If you drive a stretch of Burns Road in the Broadmoor area, you're going to see a significant reduction in the speed limit soon.

The Pasco City Council last night approved a proposal to lower the speed limit from 50 MPH for a variety of reasons. The vote, however, was not unanimous.

Councilman Pete Serrano told his fellow council members that he's driven Burns Road, west of Broadmoor Boulevard. He thinks reducing the speed limit to 35 MPH is drastic.

"It seems to me that we could drop it safely adequately to either 45 or 40," Councilman Serrano said. "You still have that orchard that sits on both sides of the street, down south. I question whether or not it's prudent to go all the way to 35."

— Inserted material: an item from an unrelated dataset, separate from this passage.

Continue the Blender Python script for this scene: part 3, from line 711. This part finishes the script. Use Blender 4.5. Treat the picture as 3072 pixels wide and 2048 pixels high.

The 50 MPH stretch of Burns is a straight road with far fewer visible homes than its counterpart to the east of Broadmoor Boulevard where the speed limit is 35 MPH.

However, the surrounding roads have speed limits of 35 MPH.

"One of the things that we try to avoid is having too many streets that have different speed limits on them because then there starts getting to be driver confusion as to which street has 35, which one has 40." City Attorney Eric Ferguson said. "I think the traffic engineer looked at those and said, you know what, because those are all 35, it made sense to do it 35."

New housing is one reason for the speed limit change
New housing on Burns Road is one reason for the speed limit change

With the area experiencing new residential growth and increased traffic volume, the city hired CivTech, a traffic engineering consultancy, to perform a study on Burns Road. It found:

  • None of Burns Road's segments currently meet the tolerance levels of the posted speed limit.
  • The highest average speed clocked was 43 mph, seven mph below the former limit.
  • Most drivers on Burns Road are heading to residential areas.
  • Speed limits on most of the City's Principal Arterials range between 25 and 35 mph.
  • The road is a two-lane stretch without sidewalks, curbs, or gutters and does not allow on-street parking.

For the city council majority, they felt the results of the study and feedback from the public were compelling enough to make the change.

The speed limit will be reduced to 35 MPH on November 15.